Nehru instilled democratic values in India. He cherished
and strengthened democracy, knowing that by opting for the ballot box and
propagating ideas of equality, in the words of Walter Crocker, he was
abolishing the dominance of ‘upper class Indian nationalists of English
education’ like himself from the political system. Nehru’s commitment to
democracy was reflected in the respect he showed to Parliament, the Opposition,
independence of the judiciary, free elections, and freedom of the press.
Underlying this institutional machinery was the value system of Gandhi — based
on communal harmony, non-violence, the importance of each individual and the
emancipation of the oppressed sections of the society — which Nehru was heir
to. He knew democracy required the spirit of tolerance and cooperation, and
made Indians believe they had the capacity to sustain the democratic spirit.
It was only because of the secular construct of the state
policy envisaged by Nehru — not an anti-religious or non-religious state but a
non-sectarian state that won’t privilege one religion over others — that the
‘rule of law’ was established and religious fundamentalism kept away from
sabotaging Indian politics. Nehru opted for secularism because he was convinced
India belonged to all those who had fought for its independence and its
subsequent formation as a nation-state.
One of Nehru’s achievements in carrying forward the
secular ethos and rejecting an exclusivist approach has been stated by Sunil Khilnani
in his introduction to The Discovery of India. He wrote: “Nehru
resisted the argument in which nationalist intellectuals in India and elsewhere
commonly indulged: the rebuttal of colonial views through evocations of
mystical commonalities among Indians, and assertions of age-old ties to land
and place. Nehru never proposed anything like, say, V.D. Savarkar’s views of a
Hindu race joined by blood kinship.”
To safeguard secularism Nehru was ready to dismantle the
idea of a single national identity through a minoritarian perspective. One of
his letters, dated September 20, 1953, (LCM, Vol. 2, pp. 375-80) gives
testimony to this fact. Here he warned against an insidious form of nationalism
that makes the majority think of itself as the entire nation and in its attempt
to absorb the minority actually separates them. He highlighted the need for the
psychological integration of our people and said it was the obligation of the
majority to safeguard the interests of minorities.
For Nehru, knowing India meant understanding its
heterogeneity, multiplicity and complexities. He knew the myriad ‘private
universe of thought and feeling’ of Indians is the source of India’s strength,
with its capacity to transform divisions into diversity and variety into
plurality.
The challenge in his times was to establish the integrity
of the Indian past leading to the vitality of the Indian present which was a
marvel of plurality shaped by difference and absence of uniformity. So he
sought to discover a history that might help unify our people, free them of
British renditions, make them conscious of ‘unity in diversity’. How we cope
with the clashes within the plurality, resolve them and coexist harmoniously
formed the existential dilemma of India for Nehru.

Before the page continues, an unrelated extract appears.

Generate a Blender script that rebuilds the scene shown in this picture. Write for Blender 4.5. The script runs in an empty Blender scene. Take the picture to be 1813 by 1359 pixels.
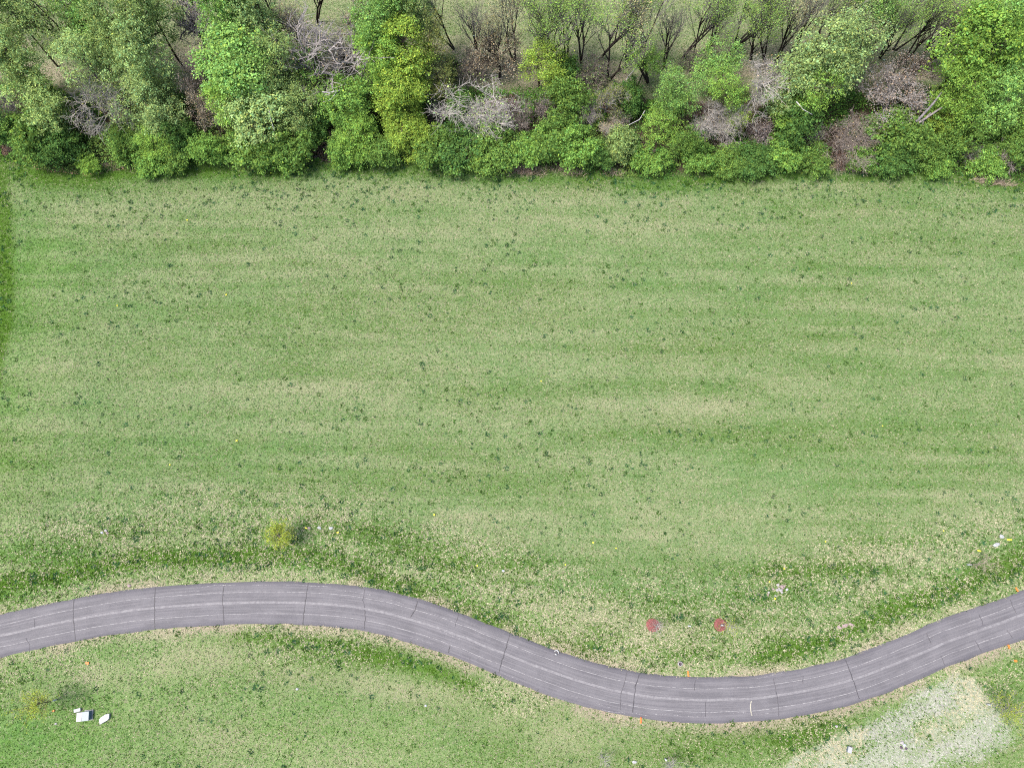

Today, as India’s young, with their hopes, aspirations
and energies seek to rebuild the country by reassessing choices, it is more
important than ever to re-examine this founding father of modern India — to
know him, his fierce imagination and idealistic vision. It is imperative to
read him, even with a pinch of salt, to rationalise his ‘Idea of India’, to ask
new questions of him and to analyse the strength of his convictions which kept
together this large, diverse and divided country. Most of the challenges Nehru
faced still exist. Can we say the same of the values and ethos that helped him
carry the nation forward facing those challenges? This question he asked should
resonate: “Who dies if India lives? Who lives if India dies?”
The younger generation has to seek to know India in order
to transform the ideals which went into the making of this nation into
substantive reality. Amid this political churn, it is important to contest the
singularity of the Indian identity, assert the importance of relegating
religion to private space and see Indian secularism, democracy and pluralism as
fundamental principles of the polity.